Imagínense dentro de una nave que va camino de Marte, con todo lo que supone de presión, de dificultad y de tiempo juntos en un espacio tan reducido. Imaginen ir con alguien que al primer ruido raro o a la primera vibración extraña, comience a ver que algo va mal y que todo irá a peor. Piensen estar varios meses con alguien que vea el mal, el desastre y la catástrofe, al mínimo indicio de peligro. Ahora piensen que están en un situación de crisis verdadera, de esas que si te pueden poner en un aprieto.

No es que estés lanzado y sin remisión para chocar contra un asteroide, pero sí que estás entrando en una zona que puede ser peligrosa. En ese momento, y si yo estuviera en esa nave, desearía que el que lleve los mandos tenga la mayor tranquilidad y la mayor pericia posible. Que fuera el más preparado, el más hábil y el más responsable que se pudiera. Pero lo que me gustaría es que fuera alguien positivo, alguien que viera siempre las cosas desde el lado más benévolo.
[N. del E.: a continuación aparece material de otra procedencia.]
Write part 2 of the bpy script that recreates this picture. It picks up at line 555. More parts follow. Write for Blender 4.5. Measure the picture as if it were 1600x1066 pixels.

Ello no quita que sea un irresponsable, que viendo la catástrofe siguiera pensando que es una broma. Pero la verdad es que si analizamos el camino de la nave amarilla, la situación es la de estar en alerta. Se ha entrado en una zona de turbulencias y es factible que el rumbo cambie, lo que complicaría el viaje y mucho. Ante eso hay que tener claro que hay que hacer las cosas bien, hay que tener el pulso para equilibrar el rumbo y salir lo menos dañados posible. Pero también hay que dejar que el que lleva los mandos tenga la tranquilidad para evaluar la situación, el temple para reconducir la nave y la confianza de los que le rodean. Y no contar con un grupo de histéricos pesimistas enzarzados en la angustia y el miedo a las primeras de cambio, por algo que puede pasar, pero que ahora mismo no es ni mucho menos una certeza absoluta.